Historians in the News
tags: slavery, colonialism, Ireland, Irish history



It was one of the most shocking chapters in Britain’s long, bloody subjugation of Ireland: the buying, selling and transportation of Irish chattel slaves to the colonies in America.

Manacled and brutalised, they filled the bellies of ships that crossed the Atlantic and were put to work on plantations in the Caribbean and North America, sweating till they died in service of empire and profits.

The historical focus on slaves from Africa overlooked Irish slaves until recent years when rediscovery of their existence lit up corners of the internet and became a meme.

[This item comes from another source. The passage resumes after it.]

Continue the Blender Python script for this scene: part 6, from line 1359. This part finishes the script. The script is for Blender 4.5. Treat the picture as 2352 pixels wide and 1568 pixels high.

The only problem: it was not true. Irish migrants experienced indentured servitude, a form of bonded labour, but not perpetual slavery based on race. The notion of Irish slaves is disinformation spread online by white supremacists, mostly outside Ireland, to puncture black people’s anger over slavery.

“Those who propagate the myth tend to live in former white settler colonies like Australia and the US and seek to undermine movements like Black Lives Matter,” said Ciaran O’Neill, a history professor at Trinity College Dublin. “They want to create false equivalence between the Atlantic slave trade and the phenomenon of indentured Irish labour in the Caribbean.”

In reality some high-profile Irish people bought, owned and trafficked African slaves – a collusion in empire that Ireland has preferred to overlook.

This historical chapter is now being rediscovered. Trinity College Dublin, founded in 1592, has launched a two-year investigation into its colonial past that will scrutinise funding, curriculums and scholars, including George Berkeley, a slave-owning philosopher after whom Trinity’s library was named.